>> start DATASET SECTION
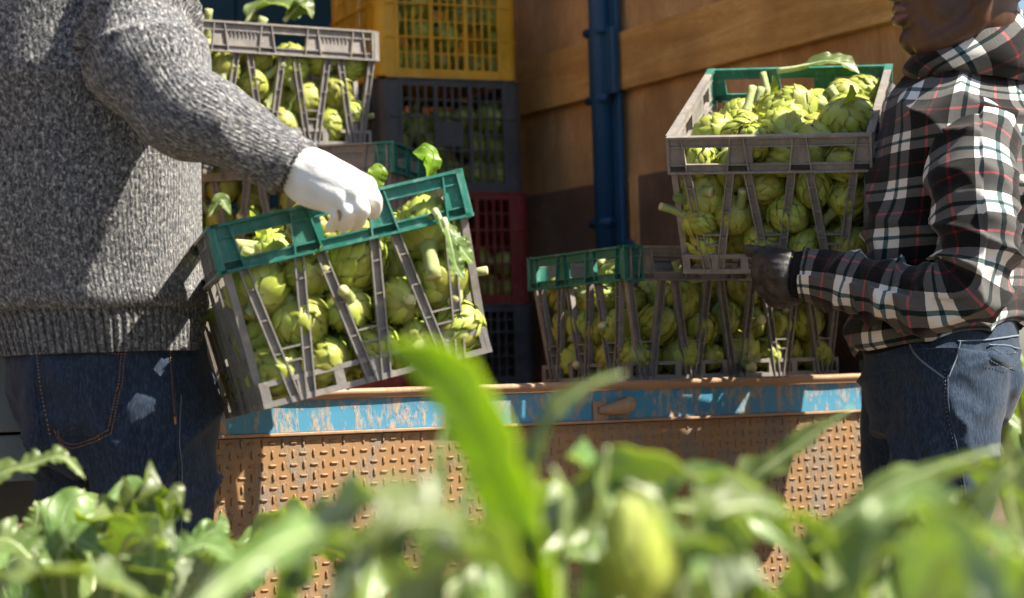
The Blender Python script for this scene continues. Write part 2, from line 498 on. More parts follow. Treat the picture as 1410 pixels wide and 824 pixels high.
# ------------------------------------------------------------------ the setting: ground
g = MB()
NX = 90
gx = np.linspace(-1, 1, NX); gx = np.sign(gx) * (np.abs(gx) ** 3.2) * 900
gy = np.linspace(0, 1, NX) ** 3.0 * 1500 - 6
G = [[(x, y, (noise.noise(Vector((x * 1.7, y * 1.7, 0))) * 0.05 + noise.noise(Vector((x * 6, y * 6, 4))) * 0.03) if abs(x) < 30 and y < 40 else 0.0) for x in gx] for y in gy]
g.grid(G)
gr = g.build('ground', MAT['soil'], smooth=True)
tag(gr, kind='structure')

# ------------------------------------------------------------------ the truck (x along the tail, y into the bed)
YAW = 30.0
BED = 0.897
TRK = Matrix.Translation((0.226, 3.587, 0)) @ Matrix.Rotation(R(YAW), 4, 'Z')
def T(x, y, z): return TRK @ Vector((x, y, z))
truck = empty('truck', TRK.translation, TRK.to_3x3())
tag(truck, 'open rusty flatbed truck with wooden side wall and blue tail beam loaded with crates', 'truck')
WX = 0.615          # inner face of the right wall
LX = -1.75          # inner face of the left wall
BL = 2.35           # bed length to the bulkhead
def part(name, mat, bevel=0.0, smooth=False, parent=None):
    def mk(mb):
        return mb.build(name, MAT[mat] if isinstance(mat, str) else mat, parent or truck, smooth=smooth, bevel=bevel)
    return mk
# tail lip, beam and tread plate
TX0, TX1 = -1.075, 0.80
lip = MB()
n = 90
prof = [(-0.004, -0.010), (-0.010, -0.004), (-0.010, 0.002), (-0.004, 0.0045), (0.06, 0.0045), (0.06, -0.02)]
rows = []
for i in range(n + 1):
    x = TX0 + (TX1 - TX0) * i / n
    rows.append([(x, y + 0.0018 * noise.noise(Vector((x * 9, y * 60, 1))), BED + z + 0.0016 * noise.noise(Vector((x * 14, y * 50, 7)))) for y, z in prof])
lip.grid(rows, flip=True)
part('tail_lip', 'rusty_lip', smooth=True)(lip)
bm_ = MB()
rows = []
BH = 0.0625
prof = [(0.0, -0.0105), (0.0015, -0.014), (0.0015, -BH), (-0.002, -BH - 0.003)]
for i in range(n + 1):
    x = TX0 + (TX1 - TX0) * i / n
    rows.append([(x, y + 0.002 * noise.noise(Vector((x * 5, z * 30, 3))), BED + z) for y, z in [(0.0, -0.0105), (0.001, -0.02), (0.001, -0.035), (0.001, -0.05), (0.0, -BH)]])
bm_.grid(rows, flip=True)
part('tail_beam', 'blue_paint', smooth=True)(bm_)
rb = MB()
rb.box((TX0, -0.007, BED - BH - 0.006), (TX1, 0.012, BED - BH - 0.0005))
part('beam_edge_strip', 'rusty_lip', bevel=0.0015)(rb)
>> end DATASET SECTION
*WHAT IS REQUIRED*
Extract every line of the data exactly; pictures stay out.

*CORRECT ANSWER*
The Blender Python script for this scene continues. Write part 2, from line 498 on. More parts follow. Treat the picture as 1410 pixels wide and 824 pixels high.
# ------------------------------------------------------------------ the setting: ground
g = MB()
NX = 90
gx = np.linspace(-1, 1, NX); gx = np.sign(gx) * (np.abs(gx) ** 3.2) * 900
gy = np.linspace(0, 1, NX) ** 3.0 * 1500 - 6
G = [[(x, y, (noise.noise(Vector((x * 1.7, y * 1.7, 0))) * 0.05 + noise.noise(Vector((x * 6, y * 6, 4))) * 0.03) if abs(x) < 30 and y < 40 else 0.0) for x in gx] for y in gy]
g.grid(G)
gr = g.build('ground', MAT['soil'], smooth=True)
tag(gr, kind='structure')

# ------------------------------------------------------------------ the truck (x along the tail, y into the bed)
YAW = 30.0
BED = 0.897
TRK = Matrix.Translation((0.226, 3.587, 0)) @ Matrix.Rotation(R(YAW), 4, 'Z')
def T(x, y, z): return TRK @ Vector((x, y, z))
truck = empty('truck', TRK.translation, TRK.to_3x3())
tag(truck, 'open rusty flatbed truck with wooden side wall and blue tail beam loaded with crates', 'truck')
WX = 0.615          # inner face of the right wall
LX = -1.75          # inner face of the left wall
BL = 2.35           # bed length to the bulkhead
def part(name, mat, bevel=0.0, smooth=False, parent=None):
    def mk(mb):
        return mb.build(name, MAT[mat] if isinstance(mat, str) else mat, parent or truck, smooth=smooth, bevel=bevel)
    return mk
# tail lip, beam and tread plate
TX0, TX1 = -1.075, 0.80
lip = MB()
n = 90
prof = [(-0.004, -0.010), (-0.010, -0.004), (-0.010, 0.002), (-0.004, 0.0045), (0.06, 0.0045), (0.06, -0.02)]
rows = []
for i in range(n + 1):
    x = TX0 + (TX1 - TX0) * i / n
    rows.append([(x, y + 0.0018 * noise.noise(Vector((x * 9, y * 60, 1))), BED + z + 0.0016 * noise.noise(Vector((x * 14, y * 50, 7)))) for y, z in prof])
lip.grid(rows, flip=True)
part('tail_lip', 'rusty_lip', smooth=True)(lip)
bm_ = MB()
rows = []
BH = 0.0625
prof = [(0.0, -0.0105), (0.0015, -0.014), (0.0015, -BH), (-0.002, -BH - 0.003)]
for i in range(n + 1):
    x = TX0 + (TX1 - TX0) * i / n
    rows.append([(x, y + 0.002 * noise.noise(Vector((x * 5, z * 30, 3))), BED + z) for y, z in [(0.0, -0.0105), (0.001, -0.02), (0.001, -0.035), (0.001, -0.05), (0.0, -BH)]])
bm_.grid(rows, flip=True)
part('tail_beam', 'blue_paint', smooth=True)(bm_)
rb = MB()
rb.box((TX0, -0.007, BED - BH - 0.006), (TX1, 0.012, BED - BH - 0.0005))
part('beam_edge_strip', 'rusty_lip', bevel=0.0015)(rb)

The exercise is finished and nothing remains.